Sehr geehrte Kollegin, warten Sie bitte einen kleinen Moment. - Es ist sehr schwierig, die Worte richtig zu verstehen. Ich bitte Sie, auch im Interesse unserer Mitarbeiterin hier, dieser wirklich die Chance zu geben, alles mitzuschreiben. Denn Sie selbst legen doch Wert darauf, dass Ihre Reden ordentlich erfasst werden. Deswegen bitte ich darum, den Geräuschpegel etwas zu senken. - Sie haben jetzt wieder das Wort, Frau Lüddemann.
Vielen Dank für diese Unterstützung, Frau Präsidentin. - Unser Förderprogramm wird das Programm des Bundes, das es auch gibt, ergänzen. Damit werden nämlich nur Lastenräder mit einem Transportvolumen von mindestens 1 m³ gefördert. Für Unternehmen ist das attraktiv - ich habe einige Beispiele genannt -, für andere Einsatzmöglichkeiten eher nicht.
Diese Förderlücke des Bundes schließen wir mit unserem heute auf den Weg zu bringenden Förderprogramm für Lastenräder. Die Erfolge der genannten Landesprogramme zeigen deutlich: Die Bevölkerung will mehr Lastenräder. Das zeigen auch die Ausleihzahlen der beiden genannten Stellen in Magdeburg und Dessau.
Unser Bundesland ist dafür ziemlich gut geeignet. Es gibt nicht so viele Berge. Für den Harz und den ländlichen Raum gibt es eben die elektrische Unterstützung, wodurch sich auch etwas längere Wege absolvieren lassen. Wenn der Supermarkt am Rand der Kleinstadt liegt, bietet das Lastenrad eine echte Alternative. Man bewegt sich und das Spritgeld wird auch eingespart.

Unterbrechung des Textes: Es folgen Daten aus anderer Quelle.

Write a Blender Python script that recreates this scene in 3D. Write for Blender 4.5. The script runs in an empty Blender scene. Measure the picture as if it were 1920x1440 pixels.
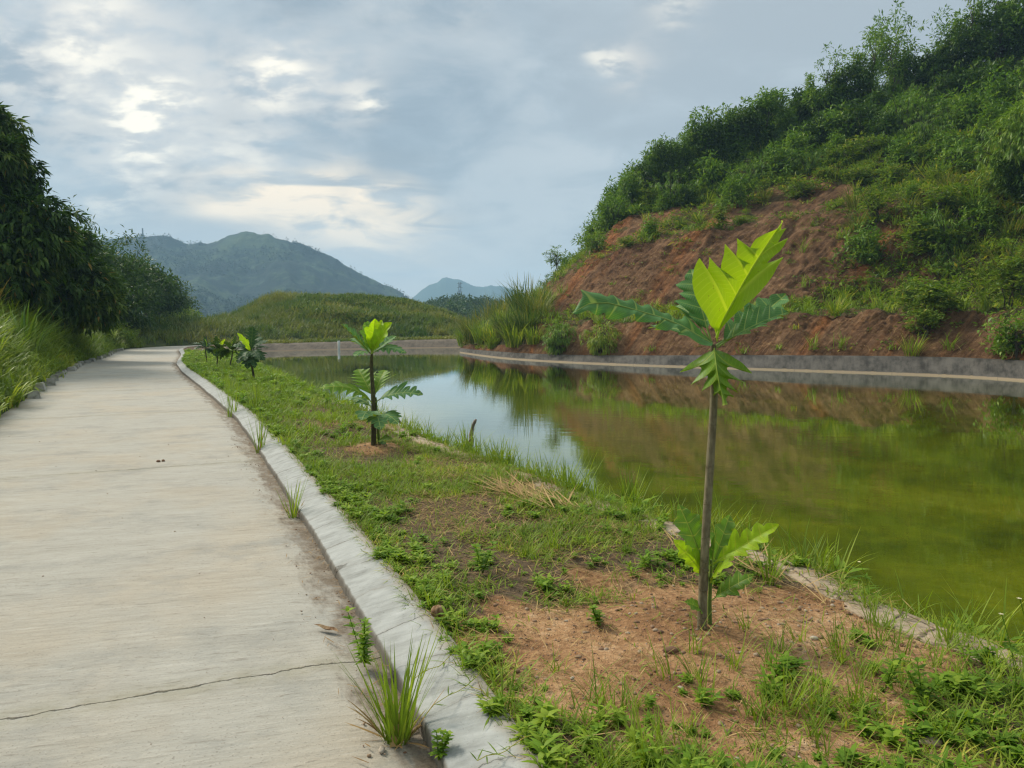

Ich wünsche mir, dass unsere Finanzspritze es auch jungen Familien mit etwas geringeren finanziellen Möglichkeiten ermöglicht, sich diese Form der Fortbewegung für das Elterntaxi und den Transport zu leisten.
Die Einsatzmöglichkeiten sind vielfältig. Deswegen machen wir bei möglichen Antragstellern und Antragstellerinnen auch wenige Vorgaben. Wenn beim Fußballspiel noch eine Kiste Wasser oder Bier fehlt, braucht es ja nicht unbedingt einen Führerschein. Das könnte natürlich auch eine ganz neue Möglichkeit des Aufwärmens sein. Auch Pflegeheime, Apotheken oder Kommunen können mitmachen. Auch hier gibt es Güter, die über Distanzen zu transportieren sind, wofür es nicht unbedingt einen Pkw braucht.
An die Autofahrerinnen und Autofahrer unter Ihnen gerichtet: Jedes Lastenrad, das ein Auto ersetzt, steht vor Ihnen nicht im Stau und nimmt Ihnen nicht den Parkplatz weg. Das sollte auch größere Autofans dazu motivieren, unser Programm zu unterstützen.